Will finish the show tonite before hitting the zzz's.
High Seas
 
  1  
Reply Wed 8 Sep, 2010 12:38 pm
@cicerone imposter,
Midway..... The turning point in that entire ocean sub-war covering more than half the planet. Somewhere on A2K was a discussion - will look.
High Seas
 
  1  
Reply Wed 8 Sep, 2010 01:04 pm
@High Seas,
PS I know George OB and Setanta posted a great deal on Midway but have no link; if either of them shows up please ask them directly. I only posted links to the Japanese records of that terrible battle (possibly also deep-underwater pictures of the Japanese carrier) but have no other info.
0 Replies
 
cicerone imposter
 
  1  
Reply Wed 8 Sep, 2010 01:47 pm
In MIDWAY the movie, which I believe is historically accurate, the win for the US took away the offensive capability of Japan which eventually helped win our war in the Pacific.
High Seas
 
  1  
Reply Tue 14 Sep, 2010 01:17 pm
@cicerone imposter,
Well I found one picture for you - it's one of the Japanese ships sunk at Midway.
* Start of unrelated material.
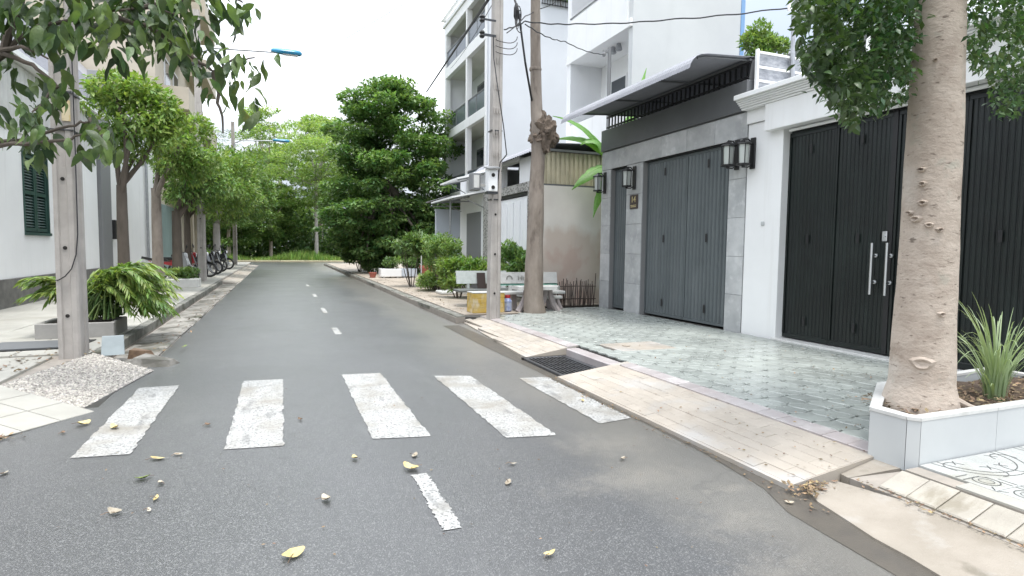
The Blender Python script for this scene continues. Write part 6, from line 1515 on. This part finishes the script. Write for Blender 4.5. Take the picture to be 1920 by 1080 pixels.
for i, (p, L_, m_, lab) in enumerate(fl_):
    w = atZ(p[0], p[1], .006)
    if p == (345,650): w = atZ(p[0], p[1], .05)
    L_ = L_*.82; t = root('fallen_leaf', lab, 'leaf', tuple(w), 'fallen leaves on the road')
    inst('blade', curled(L_, L_*rr_.uniform(.20,.34), rr_.uniform(.12,.5), m_, i), w, t, (rr_.uniform(-.15,.15), rr_.uniform(-.25,.25), rr_.uniform(0,6.28)))
    mb = MB(); az = rr_.uniform(0,6.28); mb.tube([tuple(w+Vector((0,0,.006))), tuple(w+Vector((L_*.4*math.cos(az),L_*.4*math.sin(az),.012))), tuple(w+Vector((L_*.75*math.cos(az),L_*.75*math.sin(az),.004)))], .0016, 4); obj('stalk', mb, m_brownleaf, t)
def litter(name, label, n, sampler, sz, m_=m_litter, seed=1):
    q = np.random.RandomState(seed); P = np.array([sampler(q) for _ in range(n)]); d = q.normal(size=(n,3)); d[:,2] = q.uniform(-.05,.35,n); d = unit(d)
    s = unit(np.cross(d, np.tile([0,0,1.],(n,1))+q.normal(0,.3,(n,3)))); L_ = (sz*q.uniform(.5,1.5,n))[:,None]
    V = np.stack([P, P+d*L_*.5+s*L_*.25, P+d*L_, P+d*L_*.5-s*L_*.25],1).reshape(-1,3); b = (np.arange(n)*4)[:,None]
    npmesh(name, V, np.concatenate([b+[0,2,1], b+[0,3,2]],1).reshape(-1,3), m_, None, tuple(P.mean(0)), kind='stuff', label=label)
def ramp_pt(q): 
    x = 2.8+q.rand()*.82; y = 2.55+q.rand()**1.4*3.0; return (x, y, .04+(x-2.76)/.87*.115+.004)
litter('leaf_litter', 'scattered dry leaf bits on the near ramp', 90, ramp_pt, .022, seed=2)
litter('leaf_litter', 'scattered dry leaf bits on the wet pavement before the gates', 170, lambda q: (3.7+q.rand()*2.6, 2.9+q.rand()**1.6*4.2, .158), .024, seed=3)
litter('leaf_litter', 'leaf debris along the foot of the ramps', 190, lambda q: (2.70+q.normal()*.035, 2.2+q.rand()*3.6, .012), .022, seed=4)
litter('leaf_litter', 'heap of decaying leaves at the ramp corner', 150, lambda q: (2.86+q.normal()*.07, 2.45+q.normal()*.035, .02+.03*q.rand()), .03, seed=5)
litter('leaf_litter', 'leaf debris in the seam of the lower right apron', 130, lambda q: (3.15+q.normal()*.02, 1.2+q.rand()*1.2, .065), .022, seed=6)
litter('leaf_litter', 'dry brown mulch of leaves covering the tree box soil', 900, lambda q: (3.6+q.rand()*2.0, 2.36+q.rand()*.5, .40+.02*q.rand()), .035, m_litter, 7)
litter('leaf_litter', 'dead leaves strewn around the nearest left pole', 110, lambda q: (-2.55+q.normal()*.33, 7.5+q.normal()*.45, .157), .05, seed=8)
litter('leaf_litter', 'leaf debris along the left gutter', 190, lambda q: (-1.52+q.normal()*.1, 7.9+q.rand()**1.3*12, .035), .045, seed=9)
litter('leaf_litter', 'yellowed leaf heap at the corner ramp edge', 90, lambda q: (-1.97+q.normal()*.10, 5.13+q.normal()*.03, .012+.008*q.rand()), .032, m_litter, seed=10)
litter('leaf_litter', 'fine leaf specks scattered over the asphalt', 260, lambda q: (-1.3+q.rand()*4.0, 2.0+q.rand()**1.5*14, .008), .016, seed=11)
litter('leaf_litter', 'brown leaf litter along the right footpath kerb', 260, lambda q: (3.25+abs(q.normal())*.35, 10.8+q.rand()**1.4*20, .158), .045, seed=12)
Remarkably well preserved in its ocean grave:
http://www.amvetsww2.org/Assets/images/docimage/discovery_1-1.jpg
cicerone imposter
 
  1  
Reply Tue 14 Sep, 2010 01:39 pm
@High Seas,
I wonder which ship that was? I think three of the four were sunk at Midway.
High Seas
 
  1  
Reply Tue 14 Sep, 2010 02:36 pm
@cicerone imposter,
You're right - the CinC of the First Air Fleet, Admiral Nagumo, commander of the Japanese Strike Force, confirmed at the conclusion of that battle (you know of course we could read their codes) that he lost 4 carriers, 3 right next to Midway. I thought it fascinating he would suspend operations and signal his HQ in Tokyo each time the emperor's portrait had to be moved from one ship that was ablaze to another deemed safer.
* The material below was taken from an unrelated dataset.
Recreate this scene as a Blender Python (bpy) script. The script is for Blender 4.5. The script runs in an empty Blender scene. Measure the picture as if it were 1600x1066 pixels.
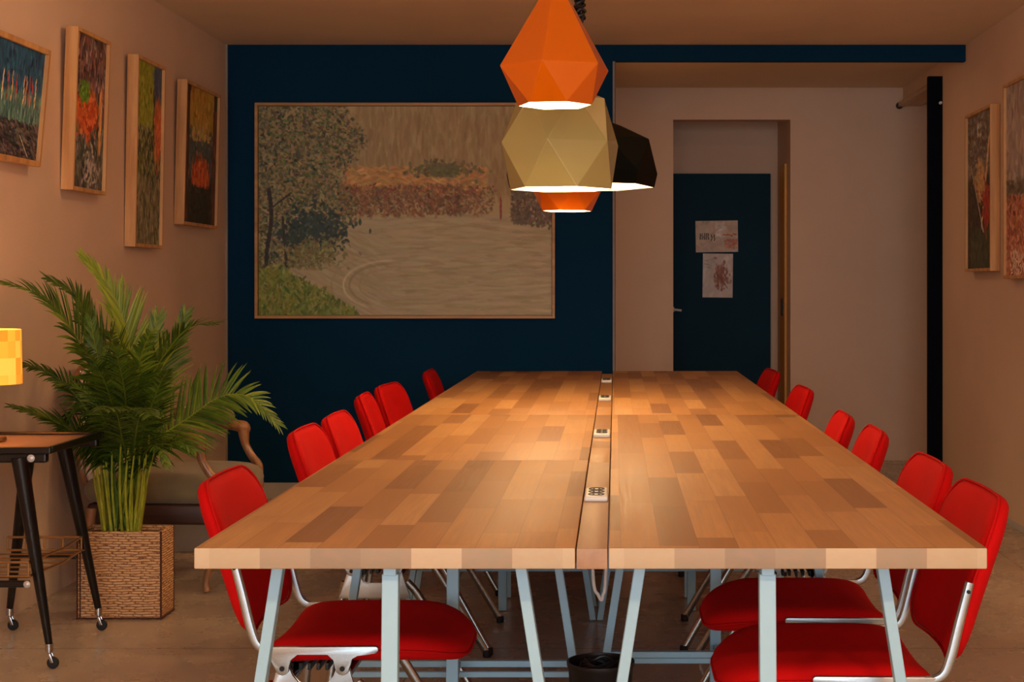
import bpy, bmesh, math, random
import numpy as np
from mathutils import Vector, Matrix
PI = math.pi
random.seed(7)
SC = bpy.context.scene
COL = SC.collection
F = 2400.0            # focal length in pixels of the 1600 wide frame
H = 1.22              # eye height
VX, VY = 961.0, 445.0 # vanishing point of the table edges
LW, RW, CH = -2.219, 2.0, 2.589   # left wall, right wall, ceiling
TT = 0.74             # table top height

def P(x, y, s):
    return Vector(((x - VX) / s, F / s, H - (y - VY) / s))

# ------------------------------------------------------------------ object helpers
def finish(name, bm, m, parent=None, smooth=False, loc=None):
    me = bpy.data.meshes.new(name)
    bmesh.ops.recalc_face_normals(bm, faces=bm.faces)
    bm.to_mesh(me); bm.free()
    mats = m if isinstance(m, (list, tuple)) else [m]
    for k in mats: me.materials.append(k)
    if smooth:
        for p in me.polygons: p.use_smooth = True
        if smooth != 'all':
            try: me.set_sharp_from_angle(angle=math.radians(smooth if smooth is not True else 38))
            except Exception: pass
    o = bpy.data.objects.new(name, me); COL.objects.link(o)
    if parent: o.parent = parent
    if loc is not None: o.location = loc
    return o
def thing(name, label, cat, loc=(0, 0, 0), rz=0.0, group=None):
    o = bpy.data.objects.new(name, None); COL.objects.link(o)
    o.empty_display_size = 0.1
    o.location = loc; o.rotation_euler = (0, 0, rz)
    o['label'] = label; o['category'] = cat
    if group: o['group'] = group
    return o
def tag(o, label, cat, group=None):
    o['label'] = label; o['category'] = cat
    if group: o['group'] = group
    return o
def struct(name, bm, m, parent=None, smooth=False):
    o = finish(name, bm, m, parent, smooth)
    if parent is None: o['kind'] = 'structure'
    return o
def dup(root, loc, rz, label, group=None):
    r = root.copy(); COL.objects.link(r); r.location = loc; r.rotation_euler = (0, 0, rz)
    r['label'] = label
    if group: r['group'] = group
    for ch in list(root.children):
        c = ch.copy(); COL.objects.link(c); c.parent = r
        for g in ch.children:
            d = g.copy(); COL.objects.link(d); d.parent = c
    return r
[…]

Then there's the detailed account of information obtained from a captured US airman, born Chicago, aged 23 (see notes on link about his name) concerning the defenses of Midway and the number of US carriers, concluding laconically: "The ensign (air) died and was buried at sea". That's one of the saddest lines ever written in warfare - and brings us right back to the topic of this thread Smile http://www.history.navy.mil/library/special/midway.htm

0 Replies
 
High Seas
 
  1  
Reply Tue 14 Sep, 2010 06:59 pm
@cicerone imposter,
The wreck of the USS Yorktown has also been found - 5,000 meters (almost 17,000 ft) underwater. This is a picture of its superstructure:
http://www.nationalgeographic.com/midway/images/findings_images_3.jpg
http://www.nationalgeographic.com/features/98/midway/

cicerone imposter
 
  1  
Reply Sat 18 Sep, 2010 06:11 pm
@High Seas,
It would be interesting to hear georgeob provide his personal views about the Midway battles.
0 Replies
 
dyslexia
 
  1  
Reply Sat 18 Sep, 2010 06:35 pm
maybe it's just me but I'm seriously doubting that any Midway personnel suffer from PTSD or Personality Disorder.
High Seas
 
  1  
Reply Mon 20 Sep, 2010 07:40 am
@dyslexia,
The battle was won, casualties were relatively light, the one POW died (the Japanese source doesn't specify how); these seem to be the main determinants. I'm not sure how you can tell that none of the 16 "invalidated from service" had any form of PTSD in addition to his injuries, though.
Quote:

Battle of Midway
KIA / Wounded, died later / Died, POW / Invalided from service

Navy 301 8 1 15
Marine 39 1 0 1
http://www.history.navy.mil/faqs/faq11-1.htm
0 Replies
 
cicerone imposter
 
  1  
Reply Mon 20 Sep, 2010 11:20 am
@dyslexia,
That may be true, because most of the battles were not face-to-face or hand-to-hand.